Defendant was convicted, after jury trial, of theft from a place of worship, a Class 4 felony. The failure to submit to jury the sentence-enhancing factor, that the charged theft was committed in a place of worship, was not harmless error where State failed to prove beyond a reasonable doubt the result would have been the same absent the error. Defendant argued that theft did not occur in a place of worship because it took place in office building which did not function as a place used primarily for religious worship. Whether theft occurred in a place of worship was hotly contest during trial. Defendant's Class 4 felony theft conviction is reduced to a Class A misdemeanor theft conviction with his sentence for that crime reduced to the maximum Class A penalty. (PIERCE and NEVILLE, concurring.)

People v. Manskey

Illinois Appellate Court
Criminal Court
Illinois Sex Offender Registration Act
Citation
Case Number: 
2016 IL App (4th) 140440
Decision Date: 
Tuesday, June 14, 2016
District: 
4th Dist.
Division/County: 
McLean Co.
Holding: 
Affirmed in part and reversed in part.
Justice: 
APPLETON

Defendant was convicted, after bench trial, of failing to complete registration as a sex offender, and giving false residential address during his incomplete registration.
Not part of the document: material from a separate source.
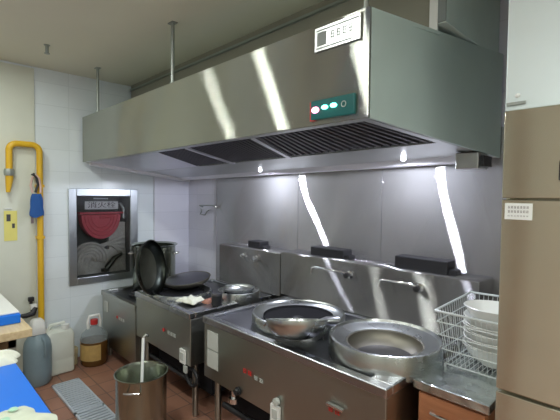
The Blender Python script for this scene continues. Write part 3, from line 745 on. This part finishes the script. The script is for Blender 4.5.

If trial court, on defense counsel's motion, appoints expert to do fitness exam, to see if a bona fide doubt as to Defendant's fitness might be raised, order appointing expert will not prevent a sentencing hearing from occurring.Failing to follow procedure in article 104 of Code of Criminal Procedure does not necessarily violate due process. As record contains no evidence that representation at issue in registration form was objectively false, conviction on count charging giving false address is reversed.(STEIGMANN, concurring; HOLDER WHITE, concurring in part and dissenting in part.)

U.S. v. Ikegwuonu

Federal 7th Circuit Court
Criminal Court
Sentencing
Citation
Case Number: 
Nos. 15-2407 & 15-2408 Cons.
Decision Date: 
June 13, 2016
Federal District: 
W.D. Wisc.
Holding: 
Affirmed

Dist. Ct. did not err in sentencing defendant to 30-month term of incarceration on Hobbs Act robbery charge, followed by statutory minimum consecutive seven-year term of incarceration under section 924(c)(1) on charge of brandishing firearm during crime of violence, even though defendant argued that his Hobbs Act sentence should be lower since Dist. Ct. should have been free to take into account fact that he was subject to instant mandatory consecutive minimum sentence. Under Roberson, 474 F.3d 432, Dist. Ct. must determine appropriate sentence for underlying crime independent of section 924(c)(1) consecutive sentence add-on, and defendant failed to present any compelling reason to overturn Roberson.

U.S. v. Patterson

Federal 7th Circuit Court
Criminal Court
Confession
Citation
Case Number: 
No. 15-3022
Decision Date: 
June 14, 2016
Federal District: 
N.D. Ind., Ft. Wayne Div.
Holding: 
Affirmed

In prosecution on armed robbery charge, Dist. Ct. did not err in denying defendant’s motion to suppress confession to said charge, even though defendant argued that at time he made said confession, he was in custody of police officials, and that said officials had failed to give him any Miranda warnings. Dist. Ct. could properly find that defendant was not in custody at time of confession so as to require any Miranda warnings, where: (1) police officials encountered defendant, who was known suspect in said robbery, on street; (2) defendant agreed to voluntarily go with officials to FBI office to talk about said robbery; (3) interrogation of defendant took place in conference room under conditions in which defendant, who was not under any physical restraints, could leave at any time; (4) at end of two hour interrogation, defendant confessed to crime and inquired as to when arrest warrant would be issued; and (5) officials drove defendant back to location of his choice after interrogation.

People v. Jackson

Illinois Appellate Court
Criminal Court
Postconviction Petitions
Citation
Case Number: 
2015 IL App (3d) 130575
Decision Date: 
Monday, December 28, 2015
District: 
3d Dist.
Division/County: 
Peoria Co.
Holding: 
Reversed and remanded.
Justice: 
LYTTON

(Modified upon denial of rehearing filed 6/14/16.) Defendant pled guilty to 2 counts of first-degree murder in exchange for a sentence of natural life in prison. Defendant's postconviction counsel improperly filed a motion to withdraw and dismiss Defendant's successive postconviction petition. State did not file motion to dismiss, and verbal statements, even in construed as an oral motion to dismiss, are insufficient, as an oral motion to dismiss is not authorized by Post-Conviction Hearing Act.Postconviction defense counsel should not seek dismissal of a Defendant's postconviction petition, but instead, if counsel beliefs that petition is frivolous and patentaly without merit, then counsel should file a motion to withdraw, not a motion to dismiss petition.(HOLDRIDGE, concurring; SCHMIDT, dissenting.)